AIM:
Output exactly the lines from the first one down to the line containing "return Vector((q *", inclusive.

MATERIALS PROVIDED:

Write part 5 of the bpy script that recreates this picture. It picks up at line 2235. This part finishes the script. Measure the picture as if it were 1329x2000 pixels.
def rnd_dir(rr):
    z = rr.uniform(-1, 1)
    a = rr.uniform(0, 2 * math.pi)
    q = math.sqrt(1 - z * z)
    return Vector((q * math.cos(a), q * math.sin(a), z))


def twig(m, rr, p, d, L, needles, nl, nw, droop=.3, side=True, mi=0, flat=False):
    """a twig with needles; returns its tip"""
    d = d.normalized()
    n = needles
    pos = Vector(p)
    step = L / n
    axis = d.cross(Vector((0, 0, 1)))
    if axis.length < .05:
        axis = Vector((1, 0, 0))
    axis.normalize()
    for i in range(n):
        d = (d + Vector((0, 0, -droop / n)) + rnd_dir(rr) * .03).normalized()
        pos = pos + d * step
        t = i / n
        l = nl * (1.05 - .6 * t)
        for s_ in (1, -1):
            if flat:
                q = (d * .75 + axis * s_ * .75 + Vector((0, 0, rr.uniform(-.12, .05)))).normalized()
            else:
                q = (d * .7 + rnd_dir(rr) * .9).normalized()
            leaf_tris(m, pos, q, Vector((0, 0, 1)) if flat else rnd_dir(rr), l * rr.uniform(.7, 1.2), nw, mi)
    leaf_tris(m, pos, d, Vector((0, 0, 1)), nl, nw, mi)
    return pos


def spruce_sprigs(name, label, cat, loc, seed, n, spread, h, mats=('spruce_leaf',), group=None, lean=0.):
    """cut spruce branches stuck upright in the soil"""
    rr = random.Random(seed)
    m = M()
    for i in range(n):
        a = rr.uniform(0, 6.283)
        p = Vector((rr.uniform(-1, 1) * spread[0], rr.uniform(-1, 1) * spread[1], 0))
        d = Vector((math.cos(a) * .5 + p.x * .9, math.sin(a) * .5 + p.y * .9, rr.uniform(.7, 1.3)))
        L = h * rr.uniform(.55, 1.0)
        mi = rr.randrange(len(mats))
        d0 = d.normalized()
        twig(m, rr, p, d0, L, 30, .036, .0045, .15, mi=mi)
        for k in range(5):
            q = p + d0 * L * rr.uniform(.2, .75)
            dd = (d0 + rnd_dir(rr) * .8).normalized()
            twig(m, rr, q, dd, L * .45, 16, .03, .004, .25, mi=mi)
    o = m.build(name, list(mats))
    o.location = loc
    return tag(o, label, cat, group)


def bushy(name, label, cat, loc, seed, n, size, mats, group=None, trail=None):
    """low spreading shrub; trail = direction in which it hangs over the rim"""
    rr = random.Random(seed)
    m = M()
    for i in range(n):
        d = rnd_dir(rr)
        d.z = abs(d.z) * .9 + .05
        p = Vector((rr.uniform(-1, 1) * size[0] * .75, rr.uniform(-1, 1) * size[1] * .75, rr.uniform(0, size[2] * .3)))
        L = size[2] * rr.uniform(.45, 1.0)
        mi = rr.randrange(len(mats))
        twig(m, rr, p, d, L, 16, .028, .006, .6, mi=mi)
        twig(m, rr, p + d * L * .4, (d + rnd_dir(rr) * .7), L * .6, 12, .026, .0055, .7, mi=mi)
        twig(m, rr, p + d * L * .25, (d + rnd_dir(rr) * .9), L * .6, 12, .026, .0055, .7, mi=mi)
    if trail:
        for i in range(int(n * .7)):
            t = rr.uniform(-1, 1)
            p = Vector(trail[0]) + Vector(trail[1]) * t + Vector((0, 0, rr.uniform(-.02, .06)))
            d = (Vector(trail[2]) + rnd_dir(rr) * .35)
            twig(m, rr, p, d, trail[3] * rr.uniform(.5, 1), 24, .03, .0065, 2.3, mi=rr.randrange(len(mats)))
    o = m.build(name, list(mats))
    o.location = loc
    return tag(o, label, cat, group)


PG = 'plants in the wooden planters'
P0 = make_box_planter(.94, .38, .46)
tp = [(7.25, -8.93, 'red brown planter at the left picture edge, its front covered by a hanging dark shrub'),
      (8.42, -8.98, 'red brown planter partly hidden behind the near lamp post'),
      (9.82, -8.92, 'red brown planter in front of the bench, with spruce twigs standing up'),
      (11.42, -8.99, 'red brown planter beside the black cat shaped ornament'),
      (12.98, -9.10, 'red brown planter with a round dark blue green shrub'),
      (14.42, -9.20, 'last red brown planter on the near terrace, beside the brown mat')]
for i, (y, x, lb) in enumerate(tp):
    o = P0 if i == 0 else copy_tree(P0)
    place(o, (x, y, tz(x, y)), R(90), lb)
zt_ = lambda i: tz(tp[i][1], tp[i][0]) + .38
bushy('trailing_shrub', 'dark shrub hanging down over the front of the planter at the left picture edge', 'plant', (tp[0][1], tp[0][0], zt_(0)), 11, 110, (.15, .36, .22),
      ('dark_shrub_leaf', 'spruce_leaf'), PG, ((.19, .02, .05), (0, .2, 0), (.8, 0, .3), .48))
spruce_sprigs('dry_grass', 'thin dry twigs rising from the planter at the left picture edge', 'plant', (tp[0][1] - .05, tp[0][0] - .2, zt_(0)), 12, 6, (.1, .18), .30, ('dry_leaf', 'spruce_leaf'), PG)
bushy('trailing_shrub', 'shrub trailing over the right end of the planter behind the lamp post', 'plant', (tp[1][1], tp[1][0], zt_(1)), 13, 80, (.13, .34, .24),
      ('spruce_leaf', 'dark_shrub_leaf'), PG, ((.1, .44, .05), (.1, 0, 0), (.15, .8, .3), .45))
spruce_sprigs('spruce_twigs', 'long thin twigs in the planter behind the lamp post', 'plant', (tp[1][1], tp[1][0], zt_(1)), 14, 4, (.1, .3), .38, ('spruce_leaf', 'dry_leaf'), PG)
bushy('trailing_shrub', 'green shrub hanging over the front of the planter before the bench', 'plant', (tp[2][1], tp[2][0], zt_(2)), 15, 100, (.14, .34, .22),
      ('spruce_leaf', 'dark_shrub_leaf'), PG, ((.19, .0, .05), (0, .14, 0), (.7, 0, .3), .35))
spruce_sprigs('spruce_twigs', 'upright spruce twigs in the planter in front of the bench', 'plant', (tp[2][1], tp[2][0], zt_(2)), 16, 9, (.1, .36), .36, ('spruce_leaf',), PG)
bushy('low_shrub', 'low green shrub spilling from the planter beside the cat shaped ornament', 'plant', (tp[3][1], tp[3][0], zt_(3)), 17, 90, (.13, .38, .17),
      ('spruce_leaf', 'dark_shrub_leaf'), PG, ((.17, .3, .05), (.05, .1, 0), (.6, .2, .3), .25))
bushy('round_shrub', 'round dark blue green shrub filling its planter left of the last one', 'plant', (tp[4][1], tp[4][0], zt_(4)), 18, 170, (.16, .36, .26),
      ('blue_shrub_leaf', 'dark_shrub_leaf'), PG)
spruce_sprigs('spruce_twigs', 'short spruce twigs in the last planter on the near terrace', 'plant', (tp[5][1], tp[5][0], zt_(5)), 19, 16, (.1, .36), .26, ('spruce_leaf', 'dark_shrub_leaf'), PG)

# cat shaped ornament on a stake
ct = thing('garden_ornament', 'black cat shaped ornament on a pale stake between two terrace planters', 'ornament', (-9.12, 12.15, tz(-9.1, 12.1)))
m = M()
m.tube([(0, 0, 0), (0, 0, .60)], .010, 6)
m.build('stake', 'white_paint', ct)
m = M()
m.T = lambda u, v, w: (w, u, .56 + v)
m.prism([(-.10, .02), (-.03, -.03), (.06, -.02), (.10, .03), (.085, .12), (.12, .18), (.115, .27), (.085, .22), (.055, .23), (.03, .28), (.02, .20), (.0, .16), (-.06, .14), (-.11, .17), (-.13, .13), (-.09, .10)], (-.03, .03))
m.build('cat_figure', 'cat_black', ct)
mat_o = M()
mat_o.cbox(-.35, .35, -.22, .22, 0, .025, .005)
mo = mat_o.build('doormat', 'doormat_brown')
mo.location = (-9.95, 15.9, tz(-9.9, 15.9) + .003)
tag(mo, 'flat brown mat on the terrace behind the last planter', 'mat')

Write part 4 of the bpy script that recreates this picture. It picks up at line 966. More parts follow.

ANSWER BELOW:
Write part 5 of the bpy script that recreates this picture. It picks up at line 2235. This part finishes the script. Measure the picture as if it were 1329x2000 pixels.
def rnd_dir(rr):
    z = rr.uniform(-1, 1)
    a = rr.uniform(0, 2 * math.pi)
    q = math.sqrt(1 - z * z)
    return Vector((q * math.cos(a), q * math.sin(a), z))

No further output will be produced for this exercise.